Locals Push for Posthumous Prize

Journalists work to get late Herald editor Ed Kennedy a Pulitzer for WWII reporting.

He witnessed Germany surrender to the allies in 1945 and broke the news that WWII was over, arguably the biggest scoop of the 20th century. 


And yet Ed Kennedy’s reporting – which defied a U.S. government order to keep mum on Germany’s surrender for 36 hours – not only got him sacked from the Associated Press, but largely discredited him in journalism circles.


Sixty-seven years later, a group of journalists – early supporters include Pulitzer-winning photographers Sal Veder and Kim Komenich – are working to nominate Kennedy for a 2013 posthumous Pulitzer award.


Ray March, who worked at The Monterey Herald when Kennedy was its editor, is leading the effort in cooperation with Kennedy’s daughter, Julia Cochran. 
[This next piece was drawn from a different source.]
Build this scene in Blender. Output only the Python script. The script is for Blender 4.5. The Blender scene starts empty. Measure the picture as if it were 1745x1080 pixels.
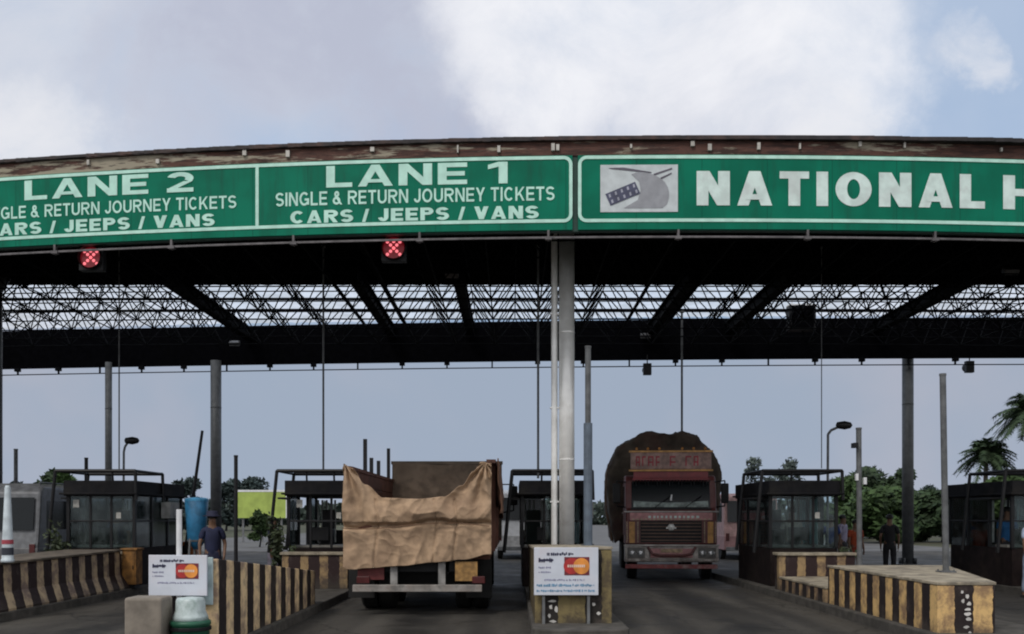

“If Kennedy had not been ostracized by the corporate structure of AP and the government, he would have been awarded a Pulitzer,” March says.


Sig Gissler, administrator for the Pulitzer Prizes, says the board considers posthumous candidates in November. “They are rarely given in the field of journalism,” he says.

Eric Brazil, who edited The Salinas Californian when Kennedy was editor of the Herald, is part of March’s committee. “My attitude towards Ed Kennedy was somewhere between fear and reverence,” he says. 


A posthumous Pulitzer will validate Kennedy’s armistice reporting, Brazil says, “and recognize him for his courage and initiative to defy political censorship. [It will] correct a historical wrong.”